La gratuité scolaire, au nom de la justice !

29 janvier 2013

La gratuité scolaire, au nom de la justice !

François Doyon

Lorsqu’on me demande mon « avis d’enseignant » sur le débat sur la hausse des frais de scolarité, je réponds que considérant mes origines sociales, je n’aurais jamais pu être en mesure d’avoir un « avis d’enseignant » sans le gel des frais de scolarité. Si j’avais eu à subir la hausse annoncée par le gouvernement, je n’aurais tout simplement jamais pu devenir enseignant.

J’enseigne à Saint-Jérôme, l’une des villes les plus défavorisées du Québec. Au cours des cinq dernières années, j’y ai connu un grand nombre d’étudiants brillants qui m’ont dit qu’ils n’iront pas à l’université parce que ça va coûter trop cher pour eux. Et je ne parle pas d’étudiants qui ont un iPhone ou qui boivent trop de bière, je parle d’étudiants qui n’ont pas toujours assez d’argent pour manger avant de se présenter à un examen. On me dit qu’ils n’ont qu’à faire appel au programme de prêts et bourses. Soit, mais que peuvent faire ceux dont les parents sont trop riches pour que leurs enfants puissent bénéficier de ce programme, mais qui refusent d’aider financièrement leurs enfants ? Le problème est bien réel, car ils ne sont pas peu nombreux dans cette situation. Et c’est sans parler de tous les jeunes qui se font carrément mettre à la porte par leurs parents dès qu’ils atteignent l’âge de dix-huit ans. Cela arrive toujours trop souvent. Ces jeunes-là ne méritent pas d’être oubliés. Pour éviter ces injustices, il faudrait donner des bourses à tous les étudiants, peu importe leur origine sociale, ou, encore mieux me semble-t-il, réduire les frais de scolarité. Que doit faire un jeune qui vient d’une famille riche qui le met à la porte ou qui refuse de l’aider financièrement ? L’actuel programme de prêts et bourses ne pourra rien faire pour eux. Je pense que l’État a la responsabilité de venir en aide aux enfants de parents indignes. Des parents indignes, il risque toujours d’y en avoir et ce n’est pas à leurs enfants d’en subir les conséquences. On ne choisit malheureusement pas ses parents, mais la société peut choisir d’aider tous les jeunes sans exception.
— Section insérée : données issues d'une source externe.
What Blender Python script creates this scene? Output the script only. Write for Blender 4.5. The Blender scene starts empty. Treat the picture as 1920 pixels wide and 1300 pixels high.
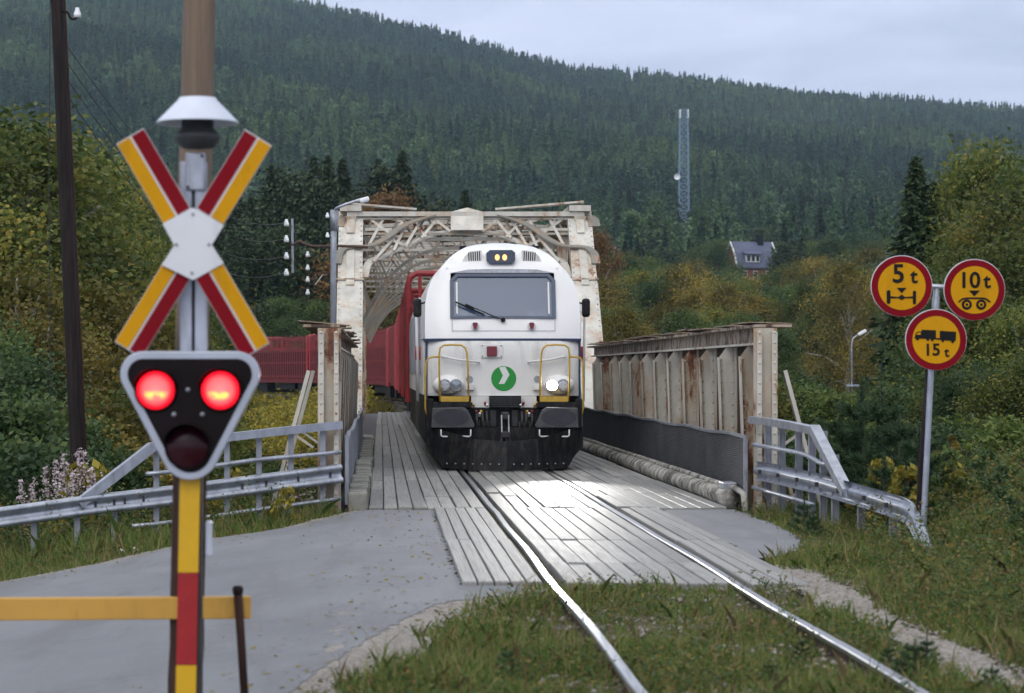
import bpy, math, random
import numpy as np
from mathutils import Vector, Matrix
random.seed(7); RNG = np.random.default_rng(7)
S = bpy.context.scene
COL = S.collection
R = math.radians
# ------------------------------------------------------------------ camera, sky, sun, exposure
FPX, VX, HY, CH = 4533.0, 715.0, 698.0, 1.73      # focal length in photo pixels, vanishing point, eye height
TX = 2.17                                          # track centre line
cd = bpy.data.cameras.new('camera'); cam = bpy.data.objects.new('camera', cd); COL.objects.link(cam)
cd.sensor_width = 36; cd.lens = FPX / 1920 * 36
cd.shift_x = (960 - VX) / 1920; cd.shift_y = (HY - 650) / 1920
cd.clip_start = 0.1; cd.clip_end = 12000
cd.dof.use_dof = True; cd.dof.focus_distance = 42.5; cd.dof.aperture_fstop = 3.6
cam.location = (0, 0, CH); cam.rotation_euler = (R(90), 0, 0)
S.camera = cam
SUN_EL, SUN_AZ = 38.0, 200.0
w = bpy.data.worlds.new('World'); S.world = w; w.use_nodes = True
nt = w.node_tree; nt.nodes.clear()
def N(nt, t, **k):
    n = nt.nodes.new(t)
    for a, v in k.items():
        if a.startswith('_'): n.inputs[a[1:].replace('_', ' ')].default_value = v
        else: setattr(n, a, v)
    return n
out = N(nt, 'ShaderNodeOutputWorld'); bg = N(nt, 'ShaderNodeBackground'); bg.inputs[1].default_value = 0.1
sky = N(nt, 'ShaderNodeTexSky', sky_type='NISHITA', sun_disc=False, sun_elevation=R(SUN_EL), sun_rotation=R(SUN_AZ))
tc = N(nt, 'ShaderNodeTexCoord'); sep = N(nt, 'ShaderNodeSeparateXYZ'); nt.links.new(tc.outputs['Generated'], sep.inputs[0])
mp = N(nt, 'ShaderNodeMapping'); mp.inputs['Scale'].default_value = (5, 5, 22); nt.links.new(tc.outputs['Generated'], mp.inputs[0])
nz = N(nt, 'ShaderNodeTexNoise'); nz.inputs['Scale'].default_value = 1.3; nz.inputs['Detail'].default_value = 5; nz.inputs['Distortion'].default_value = .6
nt.links.new(mp.outputs[0], nz.inputs['Vector'])
el = N(nt, 'ShaderNodeMapRange'); el.inputs[1].default_value = 0; el.inputs[2].default_value = 1; el.inputs[3].default_value = 6.6; el.inputs[4].default_value = 12.5
nt.links.new(sep.outputs['Z'], el.inputs[0])
cl = N(nt, 'ShaderNodeMapRange'); cl.inputs[1].default_value = .3; cl.inputs[2].default_value = .7; cl.inputs[3].default_value = .72; cl.inputs[4].default_value = 1.17
nt.links.new(nz.outputs['Fac'], cl.inputs[0])
mul = N(nt, 'ShaderNodeMath', operation='MULTIPLY'); nt.links.new(el.outputs[0], mul.inputs[0]); nt.links.new(cl.outputs[0], mul.inputs[1])
tint = N(nt, 'ShaderNodeMix', data_type='RGBA'); tint.inputs['A'].default_value = (.70, .80, 1.12, 1); tint.inputs['B'].default_value = (.86, .89, 1.08, 1)
nt.links.new(nz.outputs['Fac'], tint.inputs['Factor'])
zen = N(nt, 'ShaderNodeMix', data_type='RGBA'); zen.inputs['B'].default_value = (.95, .96, .98, 1)
zr_ = N(nt, 'ShaderNodeMapRange'); zr_.inputs[1].default_value = .12; zr_.inputs[2].default_value = .65; nt.links.new(sep.outputs['Z'], zr_.inputs[0])
nt.links.new(zr_.outputs[0], zen.inputs['Factor']); nt.links.new(tint.outputs['Result'], zen.inputs['A'])
vm = N(nt, 'ShaderNodeVectorMath', operation='SCALE'); nt.links.new(zen.outputs['Result'], vm.inputs[0]); nt.links.new(mul.outputs[0], vm.inputs['Scale'])
mx = N(nt, 'ShaderNodeMix', data_type='RGBA'); mx.inputs['Factor'].default_value = .9
nt.links.new(sky.outputs[0], mx.inputs['A']); nt.links.new(vm.outputs[0], mx.inputs['B'])
nt.links.new(mx.outputs['Result'], bg.inputs[0]); nt.links.new(bg.outputs[0], out.inputs[0])
sd = bpy.data.lights.new('sun', 'SUN'); sd.energy = 0.8; sd.angle = R(40); sd.color = (1, .96, .9)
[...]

Qu’on cesse donc de me dire que la hausse des frais de scolarité est compensée par le programme de prêts et bourses ! Les critères d’admissibilité à ce programme créent de nombreux laissés-pour-compte. Il y a des jeunes qui vivent dans la rue et qui n’ont pas droit aux prêts et bourses.

On va sans doute me rétorquer qu’il ne s’agit que de malheureuses exceptions et qu’on ne peut rien y faire. Une société juste ne saurait tolérer de telles exceptions. Ces exceptions apparaissent intolérables dès que l’on prend la peine de réfléchir à ce que devrait être une société juste. Imaginez juste un instant, comme le propose le philosophe étatsunien John Rawls, que vous êtes sous une sorte de voile d’ignorance qui vous empêche de connaître votre classe sociale. Ce qui veut dire que vous êtes peut-être un jeune homosexuel de dix-huit ans qui vient de se faire mettre à la rue par ses parents homophobes qui refusent de l’abriter plus longtemps sous leur toit. C’est peu probable, mais tout à fait possible. Supposons que vous réussissiez de peine et de misère à terminer votre cégep, ce qui risque déjà d’être très difficile, aurez-vous vraiment les moyens d’aller à l’université sans la contribution financière de vos parents ? Vous risquez fort probablement de ne jamais aller à l’université. Si l’on essaie maintenant d’imaginer une société qui pourrait apparaître aussi juste pour le plus défavorisé que pour le plus privilégié de cette société, comment ne pas conclure que tous devraient pouvoir jouir de chances égales de réussir dans la vie ? Pouvoir accéder à l’éducation est une condition nécessaire à l’égalisation des chances.

La demande des étudiants est donc loin d’être exagérée. En demandant le maintien du gel des frais de scolarité, on ne fait que demander au gouvernement de ne pas aggraver une injustice déjà existante.